I would like to share with you three stops on my wanderings on the Internet last week.

1) The beautiful voice Sissel singing Pie Jesu

Pie Jesu                                 Merciful Jesus

Qui tolis peccata munda       Who takes away the sins of the world

Dona eis requiem                  Grant them rest.

Angus Dei                              Lamb of God

Qui tollos peccata mundi      Who takes away the sins of the world

Dona eis requiem                  Grant them rest

Sempiternam.                        Everlasting.

2) The symbiotic relationships that occur in nature are a consistent source of wonder to me.  The largest meat-eating plant in the world, the Nepenthes rajah, from Borneo, that can hold two litres of water if filled to the brim, had been thought to digest small rodents, but it actually feeds on their feces.

The inside of these lids are covered with glands that exude huge amounts of nectar.

The distance from the front of the pitcher’s mouth to the glands corresponds exactly to the head to body length of mountain tree shrews.

In order for the tree shrews to reach the plants nectar, they must climb onto the pitchers and orient themselves in such a way that their backsides are located over the pitcher mouths.

The tree shrews get nectar, a valuable food source, and in return, the plants get to catch and absorb the tree shrew’s feces which likely supplies the majority of nitrogen required by the plant.
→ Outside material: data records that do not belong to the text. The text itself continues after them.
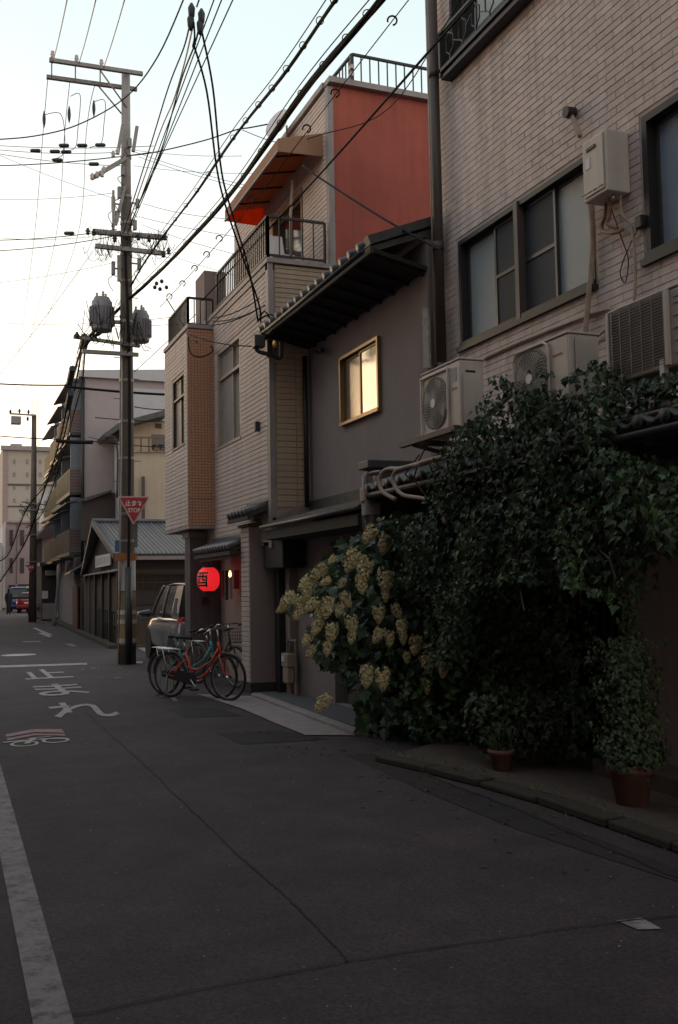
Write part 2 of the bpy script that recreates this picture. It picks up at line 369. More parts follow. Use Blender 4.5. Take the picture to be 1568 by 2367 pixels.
# ================================================================ SETTING: ground
g = MB(); g.face([(-200, -60, 0), (260, -60, 0), (260, 420, 0), (-200, 420, 0)]); struct(g.build('road', ASPH))
def sheet(name, m, pts, z=.004, kind=True, label=None):
    mb = MB(); mb.face([(p[0], p[1], z) for p in pts]); o = mb.build(name, m)
    if kind: struct(o)
    return o
def G(x, y): v = onZ(x, y); return (v.x, v.y)
def ribbon(pts, w, jitter=.02, n=40):
    P = []
    for i in range(n + 1):
        t = i / n * (len(pts) - 1); k = min(int(t), len(pts) - 2); a, b = Vector(pts[k]), Vector(pts[k + 1]); c = a.lerp(b, t - k)
        d_ = (b - a).normalized(); nn = Vector((-d_.y, d_.x)); c += nn * random.uniform(-jitter, jitter) * .6; P.append((c, nn))
    return [tuple(c + nn * w * random.uniform(.3, .7)) for c, nn in P] + [tuple(c - nn * w * random.uniform(.3, .7)) for c, nn in reversed(P)]
def rsheet(name, m, pts, w, z=.004, jitter=.02, n=40):
    rb = ribbon(pts, w, jitter, n); k = len(rb) // 2; mb = MB()
    for i in range(k - 1): mb.face([(*rb[i], z), (*rb[i + 1], z), (*rb[-i - 2], z), (*rb[-i - 1], z)])
    return struct(mb.build(name, m))
rsheet('road_seam', SEAM, [G(199, 1647), G(330, 1765), G(560, 1985), G(690, 2100), G(806, 2225)], .013, jitter=.012, n=70)
rsheet('road_seam', SEAM, [G(167, 2352), G(430, 2297), G(806, 2225), G(1300, 2150), G(1568, 2118)], .010, z=.008, jitter=.012, n=60)
rsheet('road_seam', SEAM, [G(860, 1745), G(1216, 1880), G(1560, 2030)], .03, z=.008, jitter=.02, n=50)
sheet('road_patch', ASPH2, [G(388, 1640), G(500, 1637), G(566, 1656), G(430, 1659)])
sheet('road_patch', ASPH2, [G(502, 1695), G(645, 1689), G(765, 1709), G(560, 1722)])
sheet('road_patch', mat('asphalt_old', (.022, .016, .014), .9, var=.3, bump=.4, bscale=150), [G(860, 1742), G(1000, 1800), G(1216, 1878), G(1568, 2010), G(1568, 2040), G(1200, 1920), G(980, 1830), G(800, 1745)], .004)
# painted markings
sheet('edge_line', PNTW, [(.30, -4), (.45, -4), (.462, 3.9), (.50, 9.8), (.52, 14), (.37, 14), (.345, 9.8), (.322, 3.95)], .006)
sheet('stop_line', PNT, [G(-60, 1541), G(201, 1533), G(202, 1537), G(-60, 1546)], .006)
sheet('road_dash', PNT, [G(1425, 2131), G(1482, 2124), G(1530, 2150), G(1476, 2152)], .006)
for q in ([(75, 1452), (82, 1451), (122, 1468), (112, 1470)], [(87, 1464), (98, 1463), (120, 1472), (112, 1473)]):
    sheet('lane_dash', PNT, [G(*p) for p in q], .006)
sheet('road_dash', PNTW, [G(52, 1483), G(92, 1482), G(96, 1485), G(54, 1485)], .006)
sheet('road_dash', PNTW, [G(150, 1489), G(166, 1488), G(180, 1495), G(166, 1495)], .006)
sheet('zebra_stripe', PNT, [G(308, 1494), G(336, 1494), G(350, 1508), G(347, 1512)], .006)
sheet('zebra_stripe', PNT, [G(312, 1530), G(330, 1530), G(330, 1534), G(312, 1534)], .006)
sheet('zebra_stripe', PNTW, [G(264, 1567), G(280, 1566), G(281, 1568), G(265, 1569)], .006)
sheet('zebra_stripe', PNTW, [G(395, 1612), G(404, 1611), G(412, 1622), G(402, 1623)], .006)
mb = MB(); pc = G(43, 1514.5); mb.face([(pc[0] + .42 * math.cos(a * math.pi / 12), pc[1] + .42 * math.sin(a * math.pi / 12), .006) for a in range(24)]); struct(mb.build('manhole_disc', PNTY))
# pavement marking words, bicycle mark
def groundtext(ch, x0, x1, yb, yt):
    a, b, c = G(x0, yb), G(x1, yb), G((x0 + x1) / 2, yt)
    cx, cy = (a[0] + b[0]) / 2, (a[1] + c[1]) / 2; w, h = abs(b[0] - a[0]), abs(c[1] - a[1])
    o = text(ch, 'road_lettering', PNT, None, 1, None, ext=0, bold=.012)
    me = o.data; xs = [v.co.x for v in me.vertices]; ys = [v.co.y for v in me.vertices]; mx, nx, my, ny = max(xs), min(xs), max(ys), min(ys)
    for v in me.vertices: v.co = Vector((cx + ((v.co.x - nx) / (mx - nx) - .5) * w, cy + ((v.co.y - ny) / (my - ny) - .5) * h, .008))
    struct(o)
groundtext('止', 60, 180, 1572, 1547); groundtext('ま', 95, 225, 1611, 1580); groundtext('れ', 135, 300, 1667, 1621)
def bikemark(px0, px1, py, flip=1, s=1.0, chev=True):
    a, b = G(px0, py), G(px1, py); L = b[0] - a[0]; cx, cy = (a[0] + b[0]) / 2, (a[1] + b[1]) / 2; rw = L * .24; mb = MB()
    def arc(c0, R, w=.04, asp=1.0):
        for i in range(24):
            t0, t1 = i * math.pi / 12, (i + 1) * math.pi / 12
            mb.face([(c0[0] + (R - w) * math.cos(t0), c0[1] + (R - w) * asp * math.sin(t0), .007), (c0[0] + R * math.cos(t0), c0[1] + R * asp * math.sin(t0), .007),
                     (c0[0] + R * math.cos(t1), c0[1] + R * asp * math.sin(t1), .007), (c0[0] + (R - w) * math.cos(t1), c0[1] + (R - w) * asp * math.sin(t1), .007)])
    l, r_ = (cx - L * .27, cy - .03), (cx + L * .27, cy + .06)
    arc(l, rw, .035, 1.3); arc(r_, rw, .035, 1.3)
    for p, q, w in (((l[0] + .02, l[1]), (l[0] + .12, l[1] + .34), .06), ((l[0] + .08, l[1] + .22), (r_[0] - .1, r_[1] + .12), .035), ((r_[0] - .14, r_[1] + .2), (r_[0] + .1, r_[1] + .04), .03), ((l[0] + .06, l[1] + .36), (l[0] + .3, l[1] + .4), .03), ((l[0] - .2, l[1] + .2), (l[0] + .05, l[1] + .24), .06)):
        mb.bar((*p, .007), (*q, .007), w, .002)
    struct(mb.build('bicycle_marking', PNTY if chev else PNTW))
bikemark(22, 165, 1717); bikemark(184, 286, 1546, chev=False)
sheet('chevron_marking', PNTP, [G(12, 1699), G(75, 1687), G(142, 1686.5), G(149, 1695), G(78, 1694), G(15, 1705)], .006)
sheet('chevron_marking', PNTP, [G(15, 1708), G(78, 1697), G(148, 1697.5), G(152, 1702), G(80, 1701), G(18, 1713)], .006)
# near kerb, raised paving on the right, apron
mb = MB(); kx = [(3.62, 8.3), (3.78, 7.6), (3.9, 6.9), (3.97, 6.2), (3.98, 5.4), (3.98, 4.2), (3.98, -2)]
kerb = thing('kerb', 'low mossy stone kerb between the road and potted plants', 'kerb', (3.9, 6, 0))
for i in range(len(kx) - 1):
    (xa, ya), (xb, yb) = kx[i], kx[i + 1]; n = max(1, round(abs(ya - yb) / .6))
    for k in range(n):
        t0, t1 = k / n, (k + .97) / n; p0 = (xa + (xb - xa) * t0, ya + (yb - ya) * t0); p1 = (xa + (xb - xa) * t1, ya + (yb - ya) * t1); w = .17; h = .055 + random.uniform(-.01, .01)
        MB().prism([(p0[0], p0[1], 0), (p0[0] + w, p0[1], 0), (p1[0] + w, p1[1], 0), (p1[0], p1[1], 0)], (0, 0, h)).build('kerb_stone', CONCD, kerb, bevel=.015)
mb = MB(); mb.prism([(3.82, 8.3, 0), (5.9, 9.75, 0), (5.9, -2, 0), (4.16, -2, 0), (4.16, 6.1, 0), (3.98, 7.3, 0)], (0, 0, .05)); struct(mb.build('pavement', PAVE))
MB().box(4.85, 5.25, -2, 6.75, .05, .17).build('doorstep', PAVE)
tag(bpy.data.objects['doorstep'], 'low concrete plinth along the foot of the near wall', 'step')
sheet('concrete_apron', CONC, [G(455, 1606), G(583, 1611), G(816, 1697), G(812, 1702), G(706, 1701.5), G(640, 1675), G(560, 1640)], .012)
ap = MB(); a, b = onZ(583, 1611), onZ(822, 1702); ap.prism([(a.x - .02, a.y, 0), (a.x + .12, a.y, 0), (b.x + .12, b.y, 0), (b.x - .02, b.y, 0)], (0, 0, .05)); struct(ap.build('apron_sill', CONC, bevel=.01))
MB().box(4.25, 4.85, 9.9, 14.2, 0, .035).build('garage_floor', mat('garage_floor_grey', (.09, .09, .095), .8, var=.1)); struct(bpy.data.objects['garage_floor'])
# ================================================================ NEAR PAINTED-BRICK BUILDING (right)
XN = 5.2
nb = thing('brick_building', 'near building of pale painted brick with dark sliding windows', 'building', (XN, 8, 0))
W1 = (6.93, 9.33, 4.14, 5.32); W2 = (3.9, 6.26, 4.14, 5.32); WT = (7.2, 9.38, 7.4, 9.2)
W1o = (6.89, 9.37, 4.09, 5.345); W2o = (3.86, 6.29, 4.09, 5.345)
wall(nb, 'X', XN, -6, 9.8, 2.55, 9.6, [W1, W2, WT], MORT, .3, 'wall')
MB().box(5.5, 8.5, -6, 9.8, 2.55, 9.55).build('wall_core', MORT, nb)
pieces(nb, 'brick', PAINTW, 'X', XN, [r_ for r_ in courses(3.2, 9.78, 2.9, 9.0, .232, .0665, .007, [W1o, W2o, WT], vg=.0035) if seen(pt('X', XN, (r_[0] + r_[1]) / 2, r_[2]), 420)], .008, 300, 'brick_field', jit=.0015)
def soldier(a0, a1, z0, z1):
    out_ = []; a = a0
    while a < a1: out_.append((a, min(a + .058, a1), z0, z1)); a += .068
    return out_
for (wn, gl) in ((W1, 0), (W2, 1)):
    a0, a1, z0, z1 = wn
    if gl == 0:
        window(nb, 'X', XN, a0, a1, z0, z1, [(0, .30, GLF, .01, False), (.26, .50, GLN, .035, True), (.50, .74, GLN, .035, True), (.72, 1, GLF, .01, False)], DARKF, .05, .09)
        MB().box(XN - .03, XN + .05, 8.1, 8.17, z0, z1).build('mullion', mat('frame_brown', (.085, .06, .055), .5), nb)
    else:
        window(nb, 'X', XN, a0, a1, z0, z1, [(0, .5, GLB, .03, False), (.48, 1, GLB, .01, False)], DARKF, .06, .09)
    MB().box(XN - .05, XN + .02, a0 - .03, a1 + .03, z0 - .05, z0 - .004).build('sill', DARKF, nb)
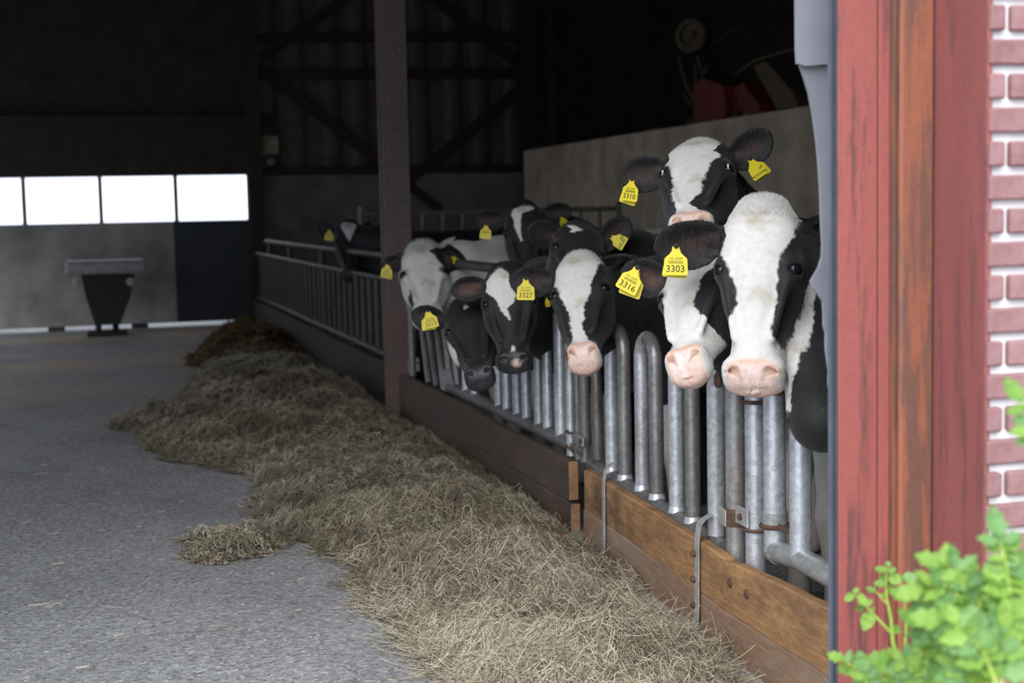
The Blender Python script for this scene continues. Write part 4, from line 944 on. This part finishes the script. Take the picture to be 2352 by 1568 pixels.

Giant Carnivorous Plant and Tree Shrew

3) We don’t give enough recognition to the sacrifices veterans made to defend their country.  For the 1,000 plus women who served in WWII in Women Airforce Service Pilots (WASP), including 38 who were killed in service, it took 30 years until after the war for their sacrifice to be recognized by their own country.

Thirty-eight WASPS were killed in service in World War II. But they were long considered civilians, not members of the military, and thus were not entitled to the pay and benefits given to men.  When their service time was over they had to pay their own way back home. When some died on duty, it was fellow female aviators who helped pay their funeral expenses.

They finally got that recognition when 200 survivors received the Congressional Gold Medal, the highest civilian honor given by Congress, in a ceremony on Capitol Hill.

As a military band played “The Star-Spangled Banner,” one of the women who had been sitting in a wheelchair stood up and saluted through the entire song as a relative gently supported her back.

June Bent of Westboro, Mass., holds a portrait of fellow pilot and friend Doris Duncan Muise, deceased, who also was also a pilot

“Women Airforce Service Pilots, we are all your daughters; you taught us how to fly,” said House Speaker Nancy Pelosi, the first woman to serve as Speaker of the U.S. House of Representatives. She said the pilots went unrecognized for too long, even though their service blazed a trail for other women in the U.S. military.

In accepting the award, WASP pilot Deanie Parrish, 88, of Waco, Texas, said the women had volunteered without expectation of thanks. Their mission was to fly noncombat missions to free up male pilots to fly overseas.

“We did it because our country needed us,” Parrish said.

WASP Ty Hughes Killen, 85, of Lancaster, Calif., put it more simply: “We’re a bunch of tough old ladies,” she said in an interview.